In 1894, however, while Jane was still living, Zina D.H. Young stood as proxy for Jane as she was sealed to the Smiths as a servant, rather than as a child. It is the only known instance of such a ritual, and little is known about it.
“They were uncomfortable sealing a black person to a white family,” Reeder says. “They were worried about creating an interracial eternal family.”
Listen to a podcast with Church historians Jenny Reeder and Janiece Johnson on this topic:
Jane and Emma
Sealings are discussed in Jane and Emma, but the complications surrounding Jane’s sealing to the Smiths are not the focus of the movie. Instead, Jane and Emma focuses on the beauty of an interracial friendship that blossomed during a time of great racial misunderstanding.
“The friendship between Jane and Emma is a beautiful thing, and it’s unexpected— not something you would think happens in the United States in the 1840s,” Larson says.

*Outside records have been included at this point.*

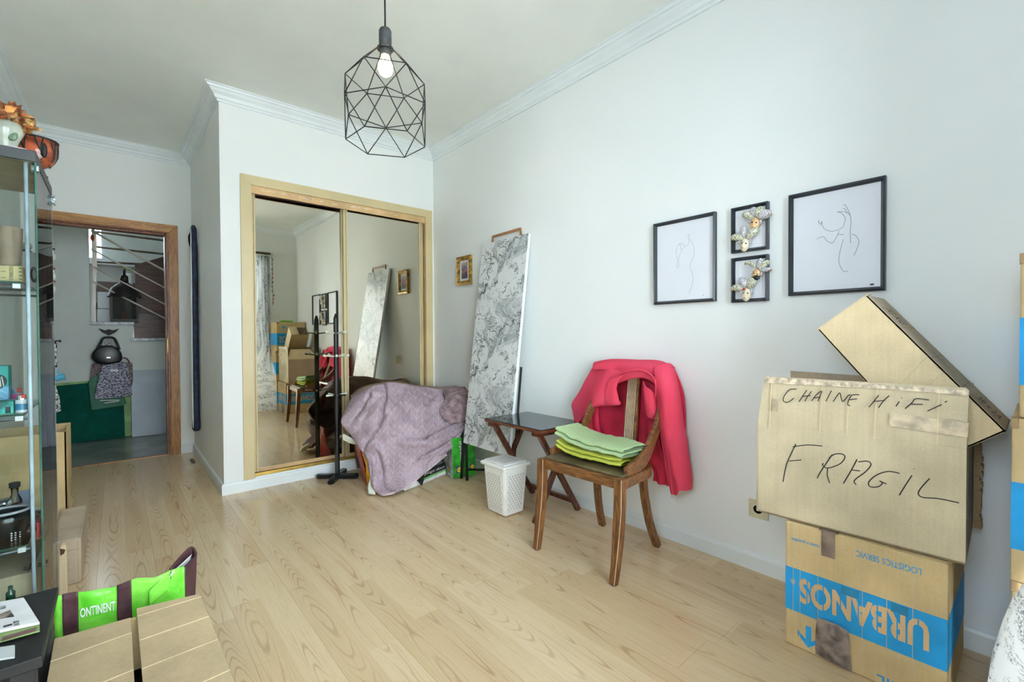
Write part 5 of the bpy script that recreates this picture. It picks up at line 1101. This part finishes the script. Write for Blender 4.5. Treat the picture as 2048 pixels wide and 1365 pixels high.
# --- on the cabinet top
def cyl(name, label, cat, c, prof, mat, n=28, part='body', grp=None):
    g = thing(name, label, cat, tuple(c), grp); MB().lathe(prof, c, n).build(part, mat, g, smooth=True); return g
zt = CZt+.001
c = PY(71, 285, 2.25); c.z = zt; c.x = PY(73, 300, 2.25).x-.0
g = cyl('candle_goblet', 'orange-brown glass goblet candle holder wrapped in black wire on the cabinet top', 'candle holder', c,
        [(a_*.80, b_*.80) for a_, b_ in ((.001,0),(.034,.0),(.034,.004),(.009,.010),(.007,.028),(.020,.034),(.050,.056),(.062,.088),(.065,.150),(.062,.150),(.058,.09),(.045,.06),(.001,.045))], plain('amber_glass', (150,78,50), .15, var=.2, scale=25), part='goblet_bowl')
def rad(z): return 1.03*(.020+(.065-.020)*min(1, max(0, (z-.034)/.06))**.55) if z < .095 else .066
for k in range(8):
    a = k*math.pi/4
    P = [Vector((c.x+.8*rad(z)*math.cos(a+da), c.y+.8*rad(z)*math.sin(a+da), c.z+.8*z)) for z, da in ((.15,0),(.12,.12),(.095,.3),(.07,.35),(.045,.38))]
    MB().tube(P, .0022, 6).build('wire', m_blackmatte, g); P = [Vector((c.x+.8*rad(z)*math.cos(a+da), c.y+.8*rad(z)*math.sin(a+da), c.z+.8*z)) for z, da in ((.15,.4),(.125,.33),(.095,.3))]
    MB().tube(P, .0022, 6).build('wire', m_blackmatte, g)
MB().tube([(c.x+.0536*math.cos(a*math.pi/14), c.y+.0536*math.sin(a*math.pi/14), c.z+.121) for a in range(29)], .003, 6).build('wire_rim', m_blackmatte, g)
MB().ball((c.x+.022, c.y-.044, c.z+.08), (.008,.008,.026), 10, 8).build('wire_ornament', m_blackmatte, g, smooth=True)
c = PY(8, 290, 2.15); c.z = zt
g = cyl('glass_vase', 'pale glass vase with dried flowers on the cabinet top', 'vase', c, [(.001,0),(.030,0),(.030,.01),(.024,.04),(.034,.075),(.045,.10),(.040,.125),(.028,.135),(.034,.150),(.030,.150),(.024,.135),(.001,.03)], plain('milky_glass', (176,186,170), .15, var=.08), part='vase_body')
MB().ball((c.x+.02, c.y-.028, c.z+.085), (.014,.006,.018), 10, 8).build('green_emblem', plain('green_emblem', (90,120,90), .4), g)
m_dry = [plain('dried_petal_ochre', (190,134,72), .8, var=.2, scale=40), plain('dried_petal_rust', (160,92,50), .8, var=.2, scale=40), plain('dried_petal_straw', (206,168,104), .8, var=.2, scale=40)]
fb = thing('dried_flowers', 'brown dried flower arrangement spilling over the vase', 'dried flowers', (c.x, c.y, c.z+.15))
for i, (px, py, d, r_) in enumerate(((5,224,2.12,.035),(24,222,2.16,.032),(36,230,2.18,.030),(12,238,2.13,.028),(48,246,2.2,.032),(57,252,2.2,.028),(46,262,2.2,.022),(-12,232,2.1,.03),(20,246,2.15,.02))):
    q = PY(px, py+4, d); fl = MB().ball(q, r_*.35, 8, 6).build('flower_head', m_dry[1], fb)
    mb = MB()
    for k in range(22):
        a = random.random()*6.28; e = random.uniform(-.4, 1.3); dv = Vector((math.cos(a)*math.cos(e), math.sin(a)*math.cos(e), math.sin(e))); s_ = dv.orthogonal().normalized()*r_*.28; b_ = q+dv*r_*.25
        mb.add([b_, b_+dv*r_*.5+s_, b_+dv*r_*(.9+.3*random.random())+Vector((0,0,-.004)), b_+dv*r_*.5-s_, b_+dv*r_*.5+dv.cross(s_).normalized()*.003], [(0,1,4),(1,2,4),(2,3,4),(3,0,4),(0,3,1),(1,3,2)])
    mb.build('petals', m_dry[i % 3], fl, kind='stuff')
    MB().tube(curve([q, q+(Vector((c.x, c.y, c.z+.15))-q)*.5+Vector((0,0,.01)), (c.x, c.y, c.z+.13)], 8), .0022, 6).build('stem', m_dry[1], fb)
g = thing('pink_dish', 'shallow white and pink dish on the cabinet top', 'dish', (PY(38, 296, 2.03).x, 2.03, zt)); cc_ = world_loc(g)
MB().lathe([(.001,0),(.03,.0),(.055,.008),(.053,.010),(.001,.003)], cc_, 24, sx=.9).build('dish_bowl', plain('pink_white', (226,206,208), .3), g, smooth=True)
# --- inside: top shelf
z = SH[2]+.0055
c = PY(17, 500, 2.03); bxs = thing('kraft_gift_box', 'small kraft cardboard cup box under the metal tumbler, top shelf', 'box', (c.x, 2.05, z))
a = PY(-20, 560, 2.0); b = PY(45, 560, 2.0); zt_ = PY(30, 532, 2.0).z
B(a.x, b.x, 2.0, 2.09, z, zt_).build('box_body', kraft('gift_kraft', (206,188,140)), bxs, bevel=.002)
text('STARBUCKS', (PY(27,566,2.0).x, 1.9992, z+.006), (0,0,1), (-1,0,0), .0085, (zt_-z)*.82, plain('dark_green_ink', (40,70,50), .6), 'printed_lettering', bxs, bold=.01)
for i in range(5): B(PY(38.5,560,2).x, PY(44,560,2).x, 1.9994, 1.9999, z+.008+.011*i, z+.012+.011*i).build('printed_scale', plain('green_ink', (60,100,60), .6), bxs)
for i in range(3): B(PY(2,560,2).x, PY(12,560,2).x, 1.9994, 1.9999, z+.012+.018*i, z+.0135+.018*i).build('printed_line', m_ink, bxs)
r0, r1_ = (PY(42,532,2.04)-PY(-5,532,2.04)).length/2, (PY(49,460,2.04)-PY(-8,460,2.04)).length/2
cc_ = Vector((PY(19,532,2.04).x, 2.045, zt_+.001)); ht = PY(20,457,2.04).z-zt_
cyl('metal_tumbler', 'champagne coloured metal tumbler standing on the kraft box', 'tumbler', cc_, [(.001,0),(r0,0),(r1_,ht),(r1_+.001,ht+.001),(r1_-.002,ht),(r0-.003,.006),(.001,.005)], m_steel, 32, 'cup')
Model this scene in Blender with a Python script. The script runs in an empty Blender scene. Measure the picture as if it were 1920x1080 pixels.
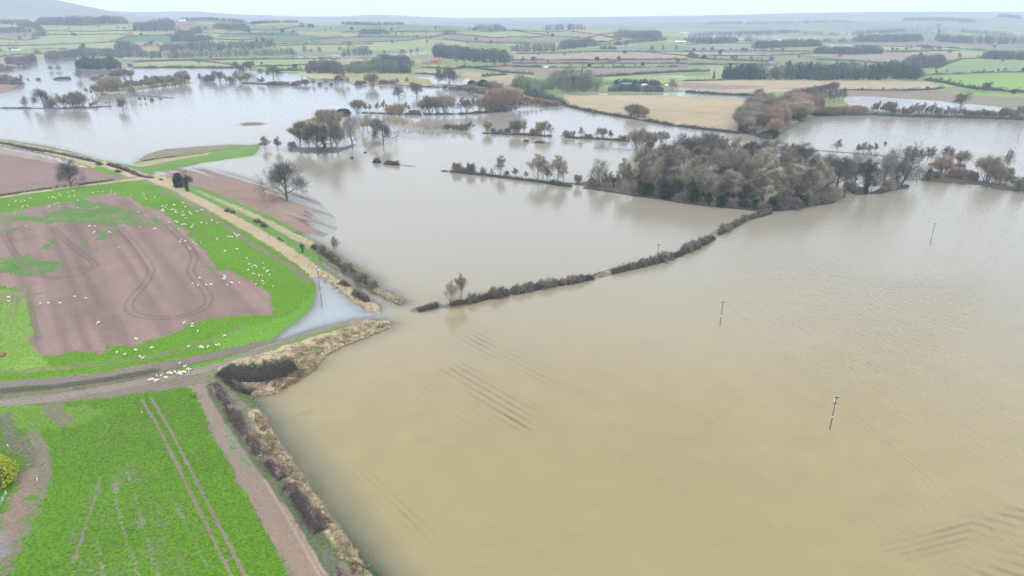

Throughout the film, Jane and Emma converse about their differences. “They talk about race, about Jane’s place—her place as a black woman in Nauvoo and as a black woman in Emma’s friendship,” Larson says. They also discuss other issues such as the place of women in the Church and on the American frontier.
Despite their differences, the two women are brought even closer together through their discussions. Co-producer Jenn Lee Smith says that is one reason she became involved with the film. Larson agrees. “I feel like one of the big messages of the movie is one of appreciation, appreciating people who are different than you are,” Larson says. “Differences can make us closer to each other than we think.”